Good old-fashioned buy-and-hold investing might not be exciting enough
to interest daytraders. But it can nevertheless produce exciting
longer-term returns — and beat out newfangled strategies.
Consider this: The three top spots in the Hulbert Financial Digest’s
five-year rankings of more than 200 investment-advisory services all buy
and hold quality companies. Remarkably, all three are subscription
newsletters published by the same advisory firm, the Motley Fool in
Alexandria, Va., which was founded by brothers Tom and David Gardner in
1993.
The newsletters’ names are Inside Value, Rule Breakers and Stock
Advisor, and their model portfolios have produced average annual returns
over the period of 18%, 16% and 15%, respectively, each more than
doubling the 7.2% return of the overall stock market over the same
period, as measured by the Wilshire 5000 index, with dividends
reinvested.
Andy Cross, the firm’s chief investment officer, wrote in an email that
the firm’s Inside Value service, which focuses on value stocks, searches
for “great businesses at beaten-up or misunderstood stock prices.” In
contrast, the Rule Breakers newsletter, which focuses on high-growth
stocks, searches for “the most innovative companies, often early in
their history, that are in disrupting industries.” Finally, the Stock
Advisor service searches for “winning businesses with a special edge to
keep them winning.”
Since very few stocks are held in common by these three top-ranked
services, one must credit the firm’s underlying investment approach for
their stellar performance. That philosophy, Mr. Cross said in an
interview, is to invest in “great and amazing growth-opportunity
businesses” whose full potential “other investors are ignoring,”
typically holding them for three to five years.
One particular challenge that investors face in following the Motley
Fool’s investment approach is that it requires the all-too-rare
discipline of holding on to recommended stocks through bear markets. Mr.
Cross points out that investors who bail out of stocks during declines
seldom get back into equities in time to participate in the bulk of the
subsequent recovery.
“Trying to figure out when to invest is a fool’s errand,” he says, and
therefore his firm urges investors to get into “the practice of
regularly investing as much as they can” in the stock market.
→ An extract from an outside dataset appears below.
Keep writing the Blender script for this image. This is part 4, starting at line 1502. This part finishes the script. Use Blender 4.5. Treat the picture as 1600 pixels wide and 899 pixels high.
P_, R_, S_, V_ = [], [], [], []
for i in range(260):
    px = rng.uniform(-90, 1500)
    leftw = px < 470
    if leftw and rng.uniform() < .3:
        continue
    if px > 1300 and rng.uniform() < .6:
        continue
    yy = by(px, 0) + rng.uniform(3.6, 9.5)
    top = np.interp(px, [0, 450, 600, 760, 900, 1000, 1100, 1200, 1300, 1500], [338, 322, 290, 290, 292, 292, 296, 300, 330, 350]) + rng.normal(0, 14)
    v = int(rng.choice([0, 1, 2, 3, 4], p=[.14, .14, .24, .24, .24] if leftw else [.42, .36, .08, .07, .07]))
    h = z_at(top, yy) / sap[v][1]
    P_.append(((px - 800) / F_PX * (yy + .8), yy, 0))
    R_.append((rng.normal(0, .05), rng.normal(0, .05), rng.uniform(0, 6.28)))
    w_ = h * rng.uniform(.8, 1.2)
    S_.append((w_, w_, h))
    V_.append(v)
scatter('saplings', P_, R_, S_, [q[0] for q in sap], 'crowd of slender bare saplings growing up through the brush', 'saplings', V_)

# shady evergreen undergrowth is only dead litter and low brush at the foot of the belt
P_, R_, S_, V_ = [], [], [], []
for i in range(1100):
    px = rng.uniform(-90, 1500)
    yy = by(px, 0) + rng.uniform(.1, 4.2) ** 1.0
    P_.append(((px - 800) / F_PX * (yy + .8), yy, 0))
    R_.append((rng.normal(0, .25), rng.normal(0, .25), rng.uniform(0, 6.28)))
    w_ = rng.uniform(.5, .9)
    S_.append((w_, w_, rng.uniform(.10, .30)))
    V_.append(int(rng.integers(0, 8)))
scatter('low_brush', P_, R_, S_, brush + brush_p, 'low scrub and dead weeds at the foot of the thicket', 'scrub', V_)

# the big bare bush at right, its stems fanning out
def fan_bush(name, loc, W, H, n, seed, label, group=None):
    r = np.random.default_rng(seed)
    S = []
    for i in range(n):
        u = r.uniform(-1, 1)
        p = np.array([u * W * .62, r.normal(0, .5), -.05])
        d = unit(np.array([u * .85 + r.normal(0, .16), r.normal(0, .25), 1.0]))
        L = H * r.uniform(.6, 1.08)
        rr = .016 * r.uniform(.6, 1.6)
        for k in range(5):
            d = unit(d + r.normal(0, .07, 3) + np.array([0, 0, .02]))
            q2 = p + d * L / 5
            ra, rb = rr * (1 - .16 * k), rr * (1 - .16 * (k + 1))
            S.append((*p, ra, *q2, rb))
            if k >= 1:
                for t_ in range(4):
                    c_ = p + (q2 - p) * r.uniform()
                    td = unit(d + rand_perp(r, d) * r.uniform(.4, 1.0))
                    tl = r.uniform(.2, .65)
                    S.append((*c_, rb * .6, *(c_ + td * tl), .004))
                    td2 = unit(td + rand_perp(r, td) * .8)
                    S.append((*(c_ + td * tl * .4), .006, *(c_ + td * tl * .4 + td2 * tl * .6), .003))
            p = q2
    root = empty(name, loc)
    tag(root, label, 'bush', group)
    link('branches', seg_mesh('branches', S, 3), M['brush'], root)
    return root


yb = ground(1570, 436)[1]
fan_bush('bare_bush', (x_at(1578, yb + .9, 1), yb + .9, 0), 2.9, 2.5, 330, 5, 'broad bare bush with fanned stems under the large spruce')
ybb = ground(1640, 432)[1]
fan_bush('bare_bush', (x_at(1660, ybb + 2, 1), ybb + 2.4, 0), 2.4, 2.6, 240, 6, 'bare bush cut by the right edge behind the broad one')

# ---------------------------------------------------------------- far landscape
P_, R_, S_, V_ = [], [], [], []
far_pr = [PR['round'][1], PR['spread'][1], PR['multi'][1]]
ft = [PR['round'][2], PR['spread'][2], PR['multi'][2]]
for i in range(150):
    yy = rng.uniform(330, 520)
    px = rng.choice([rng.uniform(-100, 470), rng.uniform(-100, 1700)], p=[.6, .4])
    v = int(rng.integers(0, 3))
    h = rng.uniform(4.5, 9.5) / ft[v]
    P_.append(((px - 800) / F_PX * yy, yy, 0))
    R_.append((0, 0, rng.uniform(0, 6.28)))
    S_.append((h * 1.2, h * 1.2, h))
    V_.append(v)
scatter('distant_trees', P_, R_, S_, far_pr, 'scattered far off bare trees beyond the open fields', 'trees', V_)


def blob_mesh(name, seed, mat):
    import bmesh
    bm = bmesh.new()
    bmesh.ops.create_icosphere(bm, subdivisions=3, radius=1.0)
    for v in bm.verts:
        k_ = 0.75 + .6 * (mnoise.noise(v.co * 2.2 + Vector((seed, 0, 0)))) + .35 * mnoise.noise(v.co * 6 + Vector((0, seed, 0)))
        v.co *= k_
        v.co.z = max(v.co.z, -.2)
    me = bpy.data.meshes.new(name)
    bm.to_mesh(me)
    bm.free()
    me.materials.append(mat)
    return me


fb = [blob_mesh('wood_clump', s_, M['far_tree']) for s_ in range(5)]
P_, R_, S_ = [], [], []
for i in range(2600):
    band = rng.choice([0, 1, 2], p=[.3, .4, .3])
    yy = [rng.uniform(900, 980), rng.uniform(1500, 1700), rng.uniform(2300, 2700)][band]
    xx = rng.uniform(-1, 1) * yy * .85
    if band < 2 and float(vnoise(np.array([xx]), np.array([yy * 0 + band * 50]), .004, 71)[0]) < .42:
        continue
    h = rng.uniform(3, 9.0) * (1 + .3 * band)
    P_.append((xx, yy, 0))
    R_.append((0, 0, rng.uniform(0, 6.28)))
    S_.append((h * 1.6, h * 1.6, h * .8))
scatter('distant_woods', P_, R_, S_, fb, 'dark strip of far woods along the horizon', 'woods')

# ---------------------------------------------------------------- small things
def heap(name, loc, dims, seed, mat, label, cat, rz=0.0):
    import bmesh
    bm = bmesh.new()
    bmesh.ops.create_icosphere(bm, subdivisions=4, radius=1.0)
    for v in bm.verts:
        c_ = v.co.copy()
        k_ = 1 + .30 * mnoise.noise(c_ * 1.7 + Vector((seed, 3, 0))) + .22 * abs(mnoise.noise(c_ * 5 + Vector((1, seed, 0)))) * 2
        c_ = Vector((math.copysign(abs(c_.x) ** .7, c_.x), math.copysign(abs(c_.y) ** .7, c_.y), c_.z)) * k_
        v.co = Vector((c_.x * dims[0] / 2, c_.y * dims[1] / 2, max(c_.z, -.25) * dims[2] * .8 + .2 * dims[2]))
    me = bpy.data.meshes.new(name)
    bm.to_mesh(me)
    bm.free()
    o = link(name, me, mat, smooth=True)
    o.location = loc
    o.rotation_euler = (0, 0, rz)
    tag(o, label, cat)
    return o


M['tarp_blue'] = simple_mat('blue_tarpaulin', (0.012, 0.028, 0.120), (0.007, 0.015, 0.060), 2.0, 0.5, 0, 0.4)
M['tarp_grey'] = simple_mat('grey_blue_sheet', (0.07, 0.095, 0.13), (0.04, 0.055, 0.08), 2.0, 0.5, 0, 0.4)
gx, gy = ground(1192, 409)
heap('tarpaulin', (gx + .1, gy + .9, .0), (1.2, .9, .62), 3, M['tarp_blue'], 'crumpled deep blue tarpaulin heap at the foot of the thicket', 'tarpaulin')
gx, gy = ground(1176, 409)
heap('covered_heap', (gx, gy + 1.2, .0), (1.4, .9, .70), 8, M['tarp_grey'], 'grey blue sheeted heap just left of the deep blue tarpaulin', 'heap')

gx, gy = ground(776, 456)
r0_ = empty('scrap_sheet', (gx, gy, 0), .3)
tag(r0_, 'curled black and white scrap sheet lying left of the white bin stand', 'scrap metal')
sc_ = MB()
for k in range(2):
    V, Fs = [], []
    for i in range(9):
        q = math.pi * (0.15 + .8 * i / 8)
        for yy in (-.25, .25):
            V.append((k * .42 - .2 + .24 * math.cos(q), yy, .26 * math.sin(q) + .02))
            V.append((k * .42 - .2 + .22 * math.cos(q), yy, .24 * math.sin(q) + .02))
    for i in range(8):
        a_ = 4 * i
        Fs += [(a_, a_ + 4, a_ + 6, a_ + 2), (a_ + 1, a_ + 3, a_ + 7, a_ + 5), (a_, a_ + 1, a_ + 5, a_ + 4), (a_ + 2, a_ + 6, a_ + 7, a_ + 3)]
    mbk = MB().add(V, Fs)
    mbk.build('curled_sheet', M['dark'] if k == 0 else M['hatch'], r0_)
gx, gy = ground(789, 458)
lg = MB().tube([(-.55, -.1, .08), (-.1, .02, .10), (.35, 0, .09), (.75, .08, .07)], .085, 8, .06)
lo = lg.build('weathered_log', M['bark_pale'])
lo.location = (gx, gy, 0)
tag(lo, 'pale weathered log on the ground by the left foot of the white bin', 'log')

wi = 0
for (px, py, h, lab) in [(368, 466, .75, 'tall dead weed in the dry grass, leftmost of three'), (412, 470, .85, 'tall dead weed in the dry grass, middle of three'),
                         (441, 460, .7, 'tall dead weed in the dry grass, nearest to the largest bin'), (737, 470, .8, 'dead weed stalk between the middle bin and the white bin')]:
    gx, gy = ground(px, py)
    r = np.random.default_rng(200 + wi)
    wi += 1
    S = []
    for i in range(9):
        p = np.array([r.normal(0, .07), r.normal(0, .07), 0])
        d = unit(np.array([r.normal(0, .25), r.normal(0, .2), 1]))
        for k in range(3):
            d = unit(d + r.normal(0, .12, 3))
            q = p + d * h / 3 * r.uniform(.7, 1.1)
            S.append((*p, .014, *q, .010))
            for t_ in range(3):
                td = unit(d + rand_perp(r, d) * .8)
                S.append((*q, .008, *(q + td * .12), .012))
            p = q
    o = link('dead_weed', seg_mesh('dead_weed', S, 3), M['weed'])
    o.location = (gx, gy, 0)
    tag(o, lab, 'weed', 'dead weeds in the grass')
When questioned about the specific parameters the firm’s investment team
uses when picking stocks, Mr. Cross wrote back that it focuses “on
where the company, not the stock, will be in the next 3-5 years, and
even beyond.” He called the approach “a business-owner mentality more
than a ‘stock-buyer’ one,” listing such criteria as assets, competitive
advantages, boards and managers and market opportunities.